President Obama’s Administration deserves a great deal of credit for helping to advance good data policy over the past eight years.  The outgoing Administration’s default policy on federal data resources was one of open data – the notion that appropriate federal data troves (i.e. those that don’t involve national security or other confidential matters) should be open and freely accessible to the public.  This accessibility means data resources are put in the hands of private sector innovators who could use them to create new jobs and potentially even new industries.  And, it means that our government is more transparent and accountable to taxpayers.

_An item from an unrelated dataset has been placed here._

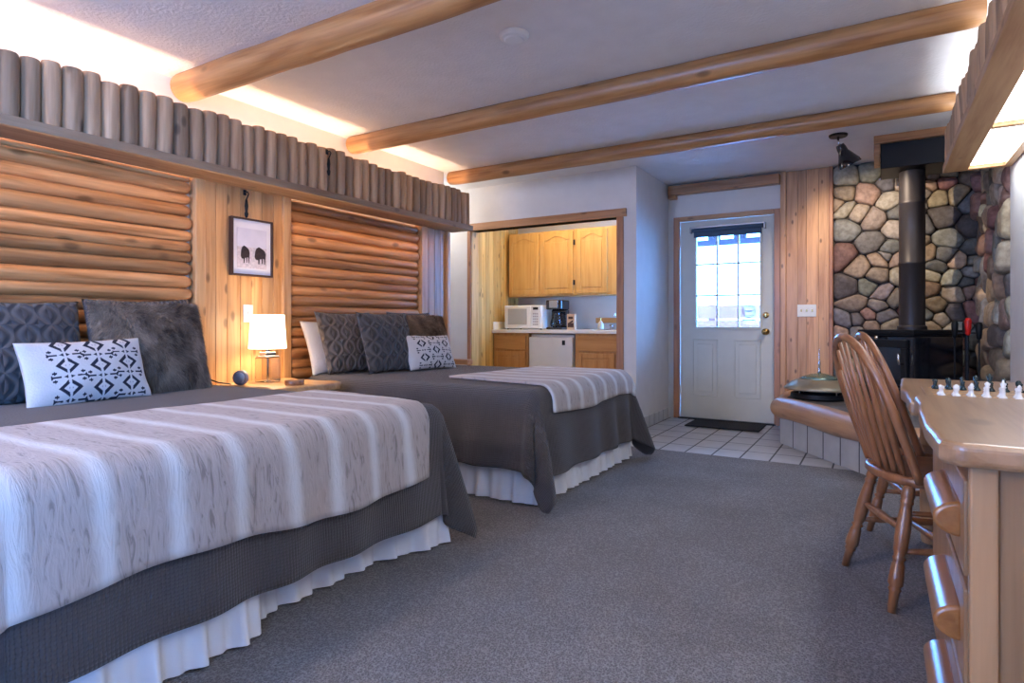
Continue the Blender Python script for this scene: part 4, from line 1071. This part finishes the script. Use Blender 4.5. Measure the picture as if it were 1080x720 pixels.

Intel was proud to contribute to this effort.  When Commerce Secretary Penny Pritzker formed the Commerce Data Advisory Council (CDAC) - an advisory panel comprised of top experts from across the public, private, and non-profit sectors who provide guidance and insight to help institutionalize stronger data collection and dissemination at the Department, Kim Stevenson, Chief Operating Officer of Intel’s Client and Internet of Things Businesses and Systems Architecture (CISA) Group, served as Co-Chair.  The CDAC issued its final guidance to Secretary Pritzker on October 28, 2016, and chief among its recommendations was institutionalizing the progress made on data under President Obama – something that will require a Congressional mandate unless it is to ebb and flow with the changing priorities of future Presidential Administrations.

That we need certainty with regard to federal data policy is not lost on Congressional leaders.  During the 114th Congress, Senators Schatz and Sasse and Representatives Kilmer and Farenthold spearheaded a bi-partisan, bi-cameral effort to institutionalize open data, but while the OPEN Government Data Act passed the Senate last week, it never got past Committee in the House, and therefore it must work its way through the legislative process again, starting next year.  Intel applauds the work of the bill’s sponsors and urges Congress to build on the progress made this year to formally institutionalize sound federal data policy.